GA4の探索レポートを使い確認するのがオススメだ。

直接的に離脱率を出せる指標は存在していないため、下記のようなレポートをつくってGoogleスプレッドシートあるいはCSVエクスポートし、計算するしかない。

ディメンション:ページパス+クエリ文字列
指標:離脱数、セッション
※ディメンション「ページパス+クエリ文字列」に指標「セッション」をかけあわせると、UAのときの「ページ別訪問数」と同じ定義になる

なお、GA4にはUAと同じく、既存の指標を使って新たな指標をつくれる「計算指標」の機能があるのだが、離脱率はなぜかつくれないような仕様になっている。

計算指標は操作画面の「数式」において、プルダウン表示される指標から選んで式をつくるかたちで設定するのだが、離脱数を検索しようとしても候補に表示されないのだ!!
ご覧のとおり、“離”と入力した段階でもう「指標は見つかりませんでした」の文字が。

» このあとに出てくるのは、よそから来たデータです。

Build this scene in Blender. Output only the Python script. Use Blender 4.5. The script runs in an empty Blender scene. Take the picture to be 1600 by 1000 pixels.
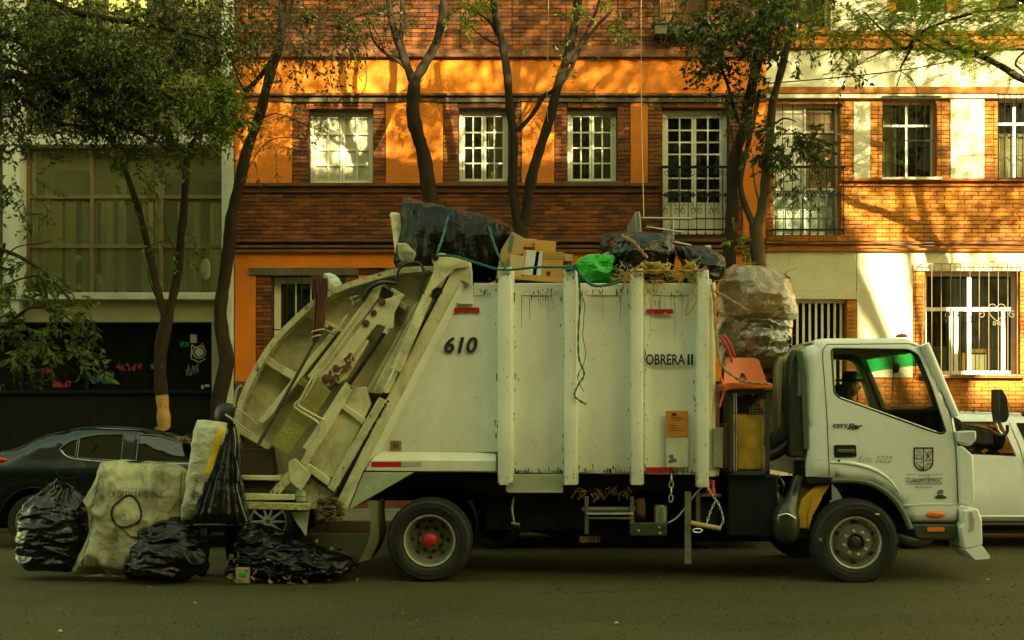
import bpy, bmesh, math, random
from mathutils import Vector, Matrix, noise, geometry
R = math.radians
random.seed(7)
S = bpy.context.scene
C = S.collection
# ---------------------------------------------------------------- camera, sky, sun, exposure
FPX, CAMD, EYE, HOR = 1800.0, 10.9, 1.55, 654.0
cam = bpy.data.cameras.new('camera'); camo = bpy.data.objects.new('camera', cam); C.objects.link(camo)
camo.location = (0, -CAMD, EYE); camo.rotation_euler = (R(90), 0, 0)
cam.sensor_width = 36; cam.lens = FPX / 1600 * 36; cam.shift_y = (HOR - 500) / 1600
cam.clip_end = 500; S.camera = camo
SUN = Vector((-0.60, 1.0, -0.50)).normalized()        # the way the light travels
w = bpy.data.worlds.new('World'); S.world = w; w.use_nodes = True
nt = w.node_tree; nt.nodes.clear()
sky = nt.nodes.new('ShaderNodeTexSky'); sky.sky_type = 'NISHITA'; sky.sun_disc = False
sky.sun_elevation = math.asin(-SUN.z); sky.sun_rotation = math.atan2(-SUN.x, -SUN.y)
mul = nt.nodes.new('ShaderNodeVectorMath'); mul.operation = 'MULTIPLY'; mul.inputs[1].default_value = (1.27, 1.06, 0.38)
bg = nt.nodes.new('ShaderNodeBackground'); bg.inputs[1].default_value = 0.14
out = nt.nodes.new('ShaderNodeOutputWorld')
nt.links.new(sky.outputs[0], mul.inputs[0]); nt.links.new(mul.outputs[0], bg.inputs[0]); nt.links.new(bg.outputs[0], out.inputs[0])
sl = bpy.data.lights.new('sun', 'SUN'); sl.energy = 5.0; sl.angle = R(0.53); sl.color = (1.0, 0.86, 0.52)
so = bpy.data.objects.new('sun', sl); C.objects.link(so); so.rotation_euler = SUN.to_track_quat('-Z', 'Y').to_euler()
so.location = (20, -30, 25)
S.view_settings.view_transform = 'Standard'; S.view_settings.look = 'None'
S.view_settings.exposure = 2.55; S.view_settings.gamma = 1.0
S.cycles.max_bounces = 8; S.cycles.transparent_max_bounces = 12
S.cycles.sample_clamp_indirect = 6

def U(px, py, Y=0.0):
    """a point seen at pixel px,py of the photograph, at depth Y, as a place in the street"""
    D = CAMD + Y
    return Vector(((px - 800) * D / FPX, Y, EYE - (py - HOR) * D / FPX))
def U2(px, py, Y=0.0):
    p = U(px, py, Y); return (p.x, p.z)
def PL(pts, Y): return [U2(a, b, Y) for a, b in pts]

# ---------------------------------------------------------------- materials
MATS = {}
def M(name, col, rough=.6, metal=0., var=.12, vs=3., bump=0., bs=40., dirt=None, dcol=(.08, .06, .03), ds=2.5,
      stretch=(1, 1, 1), spec=.5, coat=0., trans=0., emit=None, wrinkle=0., ws=6., spots=None, spcol=(.12, .04, .01), sps=8., world=False, low=None, cracks=0):
    """procedural principled material: mottling, dirt film, spots of wear, bump"""
    if name in MATS: return MATS[name]
    m = bpy.data.materials.new(name); m.use_nodes = True; MATS[name] = m
    t = m.node_tree; N = t.nodes; L = t.links
    b = N['Principled BSDF']
    b.inputs['Roughness'].default_value = rough; b.inputs['Metallic'].default_value = metal
    b.inputs['Specular IOR Level'].default_value = spec; b.inputs['Coat Weight'].default_value = coat
    b.inputs['Coat Roughness'].default_value = .08
    tc = N.new('ShaderNodeTexCoord'); mp = N.new('ShaderNodeMapping'); mp.inputs['Scale'].default_value = stretch
    if world: ge = N.new('ShaderNodeNewGeometry'); L.new(ge.outputs['Position'], mp.inputs['Vector'])
    else: L.new(tc.outputs['Object'], mp.inputs['Vector'])
    def noise_(scale, det=6, dist=0., rg=.6, vec=mp):
        n = N.new('ShaderNodeTexNoise'); n.inputs['Scale'].default_value = scale; n.inputs['Detail'].default_value = det
        n.inputs['Roughness'].default_value = rg; n.inputs['Distortion'].default_value = dist
        L.new(vec.outputs[0], n.inputs['Vector']); return n
    def ramp(src, lo, hi):
        r = N.new('ShaderNodeMapRange'); r.inputs[1].default_value = lo; r.inputs[2].default_value = hi
        r.clamp = True; L.new(src, r.inputs[0]); return r.outputs[0]
    def mix(f, a, bb):
        x = N.new('ShaderNodeMix'); x.data_type = 'RGBA'
        if isinstance(f, float): x.inputs[0].default_value = f
        else: L.new(f, x.inputs[0])
        for i, v in ((6, a), (7, bb)):
            if isinstance(v, tuple): x.inputs[i].default_value = (*v, 1)
            else: L.new(v, x.inputs[i])
        return x.outputs[2]
    n1 = noise_(vs)
    a = tuple(max(0, c * (1 - var)) for c in col); bb = tuple(min(1, c * (1 + var)) for c in col)
    cur = mix(ramp(n1.outputs[0], .3, .7), a, bb)
    if dirt:
        n2 = noise_(ds, 9, .6, .7)
        k = N.new('ShaderNodeMath'); k.operation = 'MULTIPLY'; k.inputs[1].default_value = dirt
        L.new(ramp(n2.outputs[0], .45, .8), k.inputs[0]); cur = mix(k.outputs[0], cur, dcol)
    if spots:
        n3 = noise_(sps, 10, .2, .75, tc) if False else noise_(sps, 10, .2, .75)
        cur = mix(ramp(n3.outputs[0], spots, spots + .04), cur, spcol)
    if low:
        g2 = N.new('ShaderNodeNewGeometry'); sx = N.new('ShaderNodeSeparateXYZ'); L.new(g2.outputs['Position'], sx.inputs[0])
        nn = noise_(2.2, 8, .4, .7); ad = N.new('ShaderNodeMath'); ad.operation = 'MULTIPLY_ADD'; ad.inputs[1].default_value = 1.3; L.new(nn.outputs[0], ad.inputs[0]); L.new(sx.outputs[2], ad.inputs[2])
        k2 = N.new('ShaderNodeMath'); k2.operation = 'MULTIPLY'; k2.inputs[1].default_value = low[3]; L.new(ramp(ad.outputs[0], low[1]+.65, low[0]+.65), k2.inputs[0]); cur = mix(k2.outputs[0], cur, low[2])
    if cracks:
        vo = N.new('ShaderNodeTexVoronoi'); vo.feature = 'DISTANCE_TO_EDGE'; vo.inputs['Scale'].default_value = .55; nd = noise_(2.5, 6); vm = N.new('ShaderNodeVectorMath'); vm.operation = 'MULTIPLY_ADD'; vm.inputs[1].default_value = (.5, .5, .5)
        L.new(nd.outputs[1], vm.inputs[0]); L.new(mp.outputs[0], vm.inputs[2]); L.new(vm.outputs[0], vo.inputs['Vector'])
        nm_ = noise_(.6, 3); c1 = N.new('ShaderNodeMath'); c1.operation = 'MULTIPLY'; L.new(ramp(vo.outputs[0], .005, .0), c1.inputs[0]); L.new(ramp(nm_.outputs[0], .5, .6), c1.inputs[1]); cur = mix(c1.outputs[0], cur, (.010, .009, .006))
        sp = noise_(110, 3, 0, .7); cur2 = N.new('ShaderNodeMix'); cur2.data_type = 'RGBA'; cur2.blend_type = 'MULTIPLY'; cur2.inputs[0].default_value = 1; L.new(cur, cur2.inputs[6]); q_ = N.new('ShaderNodeMapRange'); q_.inputs[1].default_value = .35; q_.inputs[2].default_value = .65; q_.inputs[3].default_value = .35; q_.inputs[4].default_value = 1.9
        L.new(sp.outputs[0], q_.inputs[0]); L.new(q_.outputs[0], cur2.inputs[7]); cur = cur2.outputs[2]
    L.new(cur, b.inputs['Base Color'])
    rr = N.new('ShaderNodeMapRange'); rr.inputs[3].default_value = max(.03, rough - .1); rr.inputs[4].default_value = min(1, rough + .12)
    L.new(n1.outputs[0], rr.inputs[0]); L.new(rr.outputs[0], b.inputs['Roughness'])
    last = None
    if wrinkle:
        n4 = noise_(ws, 4, 1.6, .55); bm_ = N.new('ShaderNodeBump'); bm_.inputs['Strength'].default_value = min(1, wrinkle); bm_.inputs['Distance'].default_value = .03
        ab = N.new('ShaderNodeMath'); ab.operation = 'SUBTRACT'; ab.inputs[1].default_value = .5; L.new(n4.outputs[0], ab.inputs[0])
        a2 = N.new('ShaderNodeMath'); a2.operation = 'ABSOLUTE'; L.new(ab.outputs[0], a2.inputs[0])
        L.new(a2.outputs[0], bm_.inputs['Height']); last = bm_
    if bump:
        n5 = noise_(bs, 8); bp = N.new('ShaderNodeBump'); bp.inputs['Strength'].default_value = bump; bp.inputs['Distance'].default_value = .02
        L.new(n5.outputs[0], bp.inputs['Height'])
        if last: L.new(last.outputs[0], bp.inputs['Normal'])
        last = bp
    if last: L.new(last.outputs[0], b.inputs['Normal'])
    if trans:
        tr = N.new('ShaderNodeBsdfTranslucent'); L.new(cur, tr.inputs[0]); mx = N.new('ShaderNodeMixShader'); mx.inputs[0].default_value = trans
        L.new(b.outputs[0], mx.inputs[1]); L.new(tr.outputs[0], mx.inputs[2]); L.new(mx.outputs[0], N['Material Output'].inputs[0])
    if emit:
        b.inputs['Emission Color'].default_value = (*emit[0], 1); b.inputs['Emission Strength'].default_value = emit[1]
    return m
def glass(name, tint=(.6, .65, .6), refl=1., rough=.02, opac=0.0, body=(.02, .02, .02)):
    if name in MATS: return MATS[name]
    m = bpy.data.materials.new(name); m.use_nodes = True; MATS[name] = m
    t = m.node_tree; N = t.nodes; L = t.links; N.remove(N['Principled BSDF'])
    tr = N.new('ShaderNodeBsdfTransparent'); tr.inputs[0].default_value = (*tint, 1)
    gl = N.new('ShaderNodeBsdfGlossy'); gl.inputs['Roughness'].default_value = rough
    df = N.new('ShaderNodeBsdfDiffuse'); df.inputs[0].default_value = (*body, 1)
    fr = N.new('ShaderNodeFresnel'); fr.inputs[0].default_value = 1.5
    nz = N.new('ShaderNodeTexNoise'); nz.inputs['Scale'].default_value = 1.6
    tc = N.new('ShaderNodeTexCoord'); L.new(tc.outputs['Object'], nz.inputs['Vector'])
    bp = N.new('ShaderNodeBump'); bp.inputs['Strength'].default_value = .12; bp.inputs['Distance'].default_value = .03; L.new(nz.outputs[0], bp.inputs['Height'])
    L.new(bp.outputs[0], gl.inputs['Normal'])
    ml = N.new('ShaderNodeMath'); ml.operation = 'MULTIPLY_ADD'; ml.inputs[1].default_value = refl; ml.inputs[2].default_value = .03 * refl; ml.use_clamp = True
    L.new(fr.outputs[0], ml.inputs[0])
    m0 = N.new('ShaderNodeMixShader'); m0.inputs[0].default_value = opac; L.new(tr.outputs[0], m0.inputs[1]); L.new(df.outputs[0], m0.inputs[2])
    mx = N.new('ShaderNodeMixShader'); L.new(ml.outputs[0], mx.inputs[0]); L.new(m0.outputs[0], mx.inputs[1]); L.new(gl.outputs[0], mx.inputs[2])
    L.new(mx.outputs[0], N['Material Output'].inputs[0]); return m

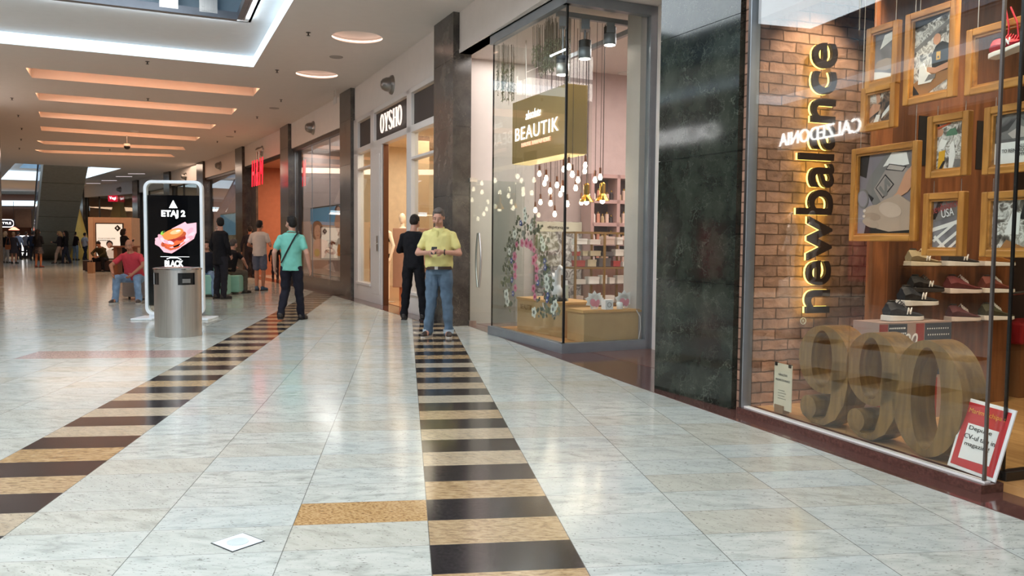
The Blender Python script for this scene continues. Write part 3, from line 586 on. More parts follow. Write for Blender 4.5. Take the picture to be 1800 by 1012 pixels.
# wood kiosk with lit advert
kx, ky, _ = G(157, 474); t = thing('advert_kiosk', 'wood-coloured kiosk with a lit white advert of two faces behind the man in red', 'kiosk', (kx, ky, 0), R(6))
KW, KH = 1.74, 2.22
b = B(); b.box(0, KW, 0, 1.0, 0, KH, mk('kiosk_wood', '#c4a285', .5)); b.box(.0, .2, -.03, 0, 0, KH, mk('kiosk_wood2', '#cfae8e', .5)); b.build('body', None, t)
B().box(.29, 1.42, -.03, 0, .45, 1.98).build('poster_frame', M['dark'], t)
adv = mk('print_advert', '#e6dfd0', .5, emit=.75); dk = mk('print_dark', '#2a2624', .5)
pc = picture(t, 'lit_poster', 1.05, 1.45, adv, [(dk, [(.82, .98), (.95, .88), (.82, .78), (.69, .88)]), (dk, ellpts(.5, .42, .13, .1)), (skin, ellpts(.5, .38, .1, .09)), (dk, ellpts(.68, .2, .15, .09)), (skl, ellpts(.68, .18, .12, .07)), (mk('print_body', '#cfc6ba', .5, emit=.4), [(.3, 0), (.9, 0), (.8, .14), (.5, .28), (.34, .2)]), (adv, [(.8, .93), (.84, .86), (.78, .86)])], -.045, .33, .49)
text('IT\'S OK TO TAKE A PEEK', M['ink'], t, (.4, -.055, 1.3), .7, .055, .002); b = B()
for k in range(7): b.box(.4 + k * .07, .45 + k * .07, -.056, -.05, 1.23, 1.26)
b.build('small_print', dk, t)
tb = thing('high_table', 'brown wooden high table between the kiosk and the man in red', 'table', (-14.6, 29.6, 0), R(6)); B().box(-.1, .75, -.3, .3, 1.0, 1.06).build('tabletop', mk('kiosk_wood3', '#7d4c30', .5), tb); B().box(.0, .12, -.25, .25, 0, 1.0).build('leg', mk('kiosk_wood3', '#7d4c30'), tb); B().box(.55, .67, -.25, .25, 0, 1.0).build('leg', mk('kiosk_wood3', '#7d4c30'), tb)
# ------------------------------------------------------------ lingerie shop (bay 1)
f = BAY[1]; L = BL[1]; YF = .12
cream_w = mk('cream_shop_wall', '#dccbb0', .6); WP = mk('white_frame_paint', '#d6d0cc', .35, var=.01)
room(f, 0, L, .3, 5.2, ZF, cream_w, mk('warm_shop_floor', '#b27a50', .15), mk('warm_shop_ceiling', '#e6d6bc', .7), left=False)
for nm_, m_, z0_, z1_ in (('floor', M['warm_shop_floor'], -.04, .012), ('ceiling', M['warm_shop_ceiling'], ZF, ZF + .05)): struct(B().slab([(-4.5, 1.6), (0, .55), (0, 5.2), (-4.5, 5.2)], z0_, z1_).build(nm_, m_, None, f.w(0, 0), f.rz))
struct(B().box(-4.6, -4.5, 1.3, 5.2, 0, ZF).build('wall_left', cream_w, None, f.w(0, 0), f.rz)); struct(B().box(-4.5, 0, 5.2, 5.3, 0, ZF).build('wall_back', cream_w, None, f.w(0, 0), f.rz))
struct(B().box(-2.2, -1.8, 2.0, 2.5, 0, ZF).build('wall_pillar', mk('peach_partition', '#d6bb98', .6), None, f.w(0, 0), f.rz)); x, y, _ = f.w(-2.0, 3.0); area('shop_ceiling_panel', (x, y, ZF - .12), 2.5, 2.2, 110, (1, .88, .69), f.rz)
def fb(s0, s1, z0, z1, nm='window_2', m=None, y0=YF - .05, y1=YF + .09): return struct(B().box(s0, s1, y0, y1, z0, z1).build(nm, m or WP, None, f.w(0, 0), f.rz, bev=.008))
def S(px, py): return f.px(px, py, YF)[0]
a0, a1, a2, a3, a4, a5 = 0.0, S(655, 300), S(661, 300), S(719, 300), S(727, 300), L
sj0, sj1 = S(657, 400), S(674.5, 400)
fb(0, L, 3.97, ZF); fb(0, L, 3.27, 3.39); fb(0, .38, 0, ZF); fb(a1, sj1, 0, 3.3); fb(a1, a2, 3.3, ZF); fb(a3, a4, 0, ZF); fb(a5 - .12, a5, 0, ZF)
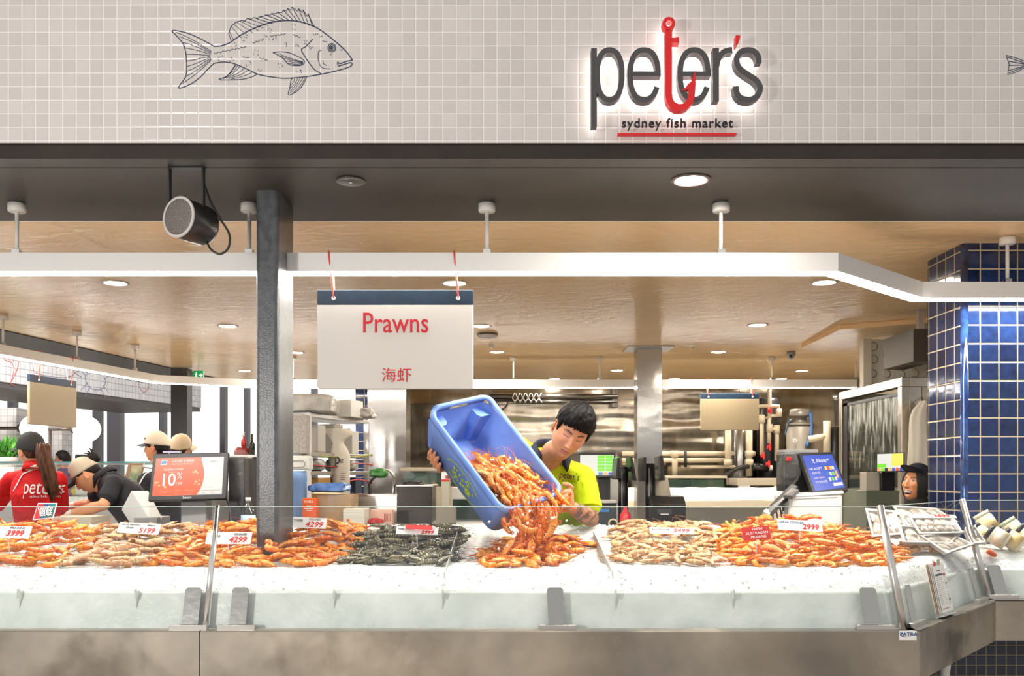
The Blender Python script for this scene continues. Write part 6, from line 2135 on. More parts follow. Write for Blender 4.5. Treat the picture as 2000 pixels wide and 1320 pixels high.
# ---- second cream cap behind him
H = HM(Q(352, 876, 8.0), radians(150), 0.25, 0.22, 0.98)
J = dict(pel=V((-2.95, 8.05, Zr(-0.55))), chest=Q(345, 955, 8.05), neck=Q(346, 912, 8.02), shL=Q(382, 930, 8.0), shR=Q(312, 930, 8.1),
         elL=Q(388, 975, 8.1), wrL=Q(370, 995, 8.3), elR=Q(306, 975, 8.2), wrR=Q(320, 995, 8.35), foot=PLAT)
p4, _, _ = person('person in a tan cap turned away, half hidden behind the red screen', H, J, C(206, 146, 108), BLKT, TROU, 0.72, 0.008, dict(), None, None, 0.98, 'polo_shirt')
mb = head_shell(lambda a: 0.03-0.10*sstep(1.3, 2.0, abs(a)), lambda a, z: 0.010, 0.92, 80, 60)
mb.v = [H @ q for q in mb.v]; mb.build('hair', MATS['dark_hair'], p4)
cap(H, p4, mat('tan_cap', C(184, 164, 134), 0.8), mat('tan_brim', C(174, 154, 124), 0.8), 0.024, 0.013, 0.06)

# ---- shopper far off in the hall
H = HM(Q(122, 896, 13.0), radians(-75), 0.05, 0.0, 0.98)
J = dict(pel=V((-6.5, 13.1, Zr(-0.6))), chest=Q(124, 938, 13.05), neck=Q(124, 914, 13.0), shL=Q(116, 926, 12.9), shR=Q(136, 926, 13.2),
         elL=Q(112, 956, 12.9), wrL=Q(106, 975, 13.1), elR=Q(140, 956, 13.2), wrR=Q(128, 975, 13.4), foot=0.0)
p5, _, _ = person('dark haired shopper standing far off beyond the counter at the left', H, J, C(186, 124, 88), mat('violet_top', C(70, 52, 84), 0.8), TROU, 1.2, 0.011, dict(fem=1.0), None, None, 0.95, 'top')
mb = head_shell(lambda a: 0.05-0.06*sstep(0.9, 1.4, abs(a))-0.08*sstep(1.5, 2.0, abs(a)), lambda a, z: 0.014, 0.92, 80, 60)
mb.v = [H @ q for q in mb.v]; mb.build('hair', MATS['dark_hair'], p5)

# ---- laughing woman beside the tiled column
DH = 6.0
H = HM(Q(1790, 946, DH), radians(-60), -0.05, 0.20, 1.0)
J = dict(pel=V((2.80, 6.1, Zr(-0.68))), chest=Q(1800, 1050, 6.05), neck=Q(1796, 990, 6.03), shL=Q(1846, 1012, 6.10), shR=Q(1756, 1016, 6.0),
         elL=Q(1856, 1078, 6.1), wrL=Q(1836, 1110, 5.9), elR=Q(1748, 1082, 6.0), wrR=Q(1768, 1110, 5.8), foot=PLAT)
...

用意されている指標は、この文字のところに候補が表示される。

私の記憶に間違いがなければ、前までは設定可能だったはずなので(過去に計算指標で離脱率をつくったことがあるため)こちらからつくったことがあるのだが、設定したはずのプロパティの計算指標設定画面から、つくった離脱率が消えている。

Google先生、なんてことを。。。

おわりに

もう一度おさらいしておくと、GA4の離脱率は以下のような定義になる。

離脱率=離脱数÷セッション

「GA4 離脱率」と検索すると上位に表示される強ドメイン企業サイトでさえ、分母をページビューとする間違った情報を発信しているので、くれぐれも気をつけていただきたい。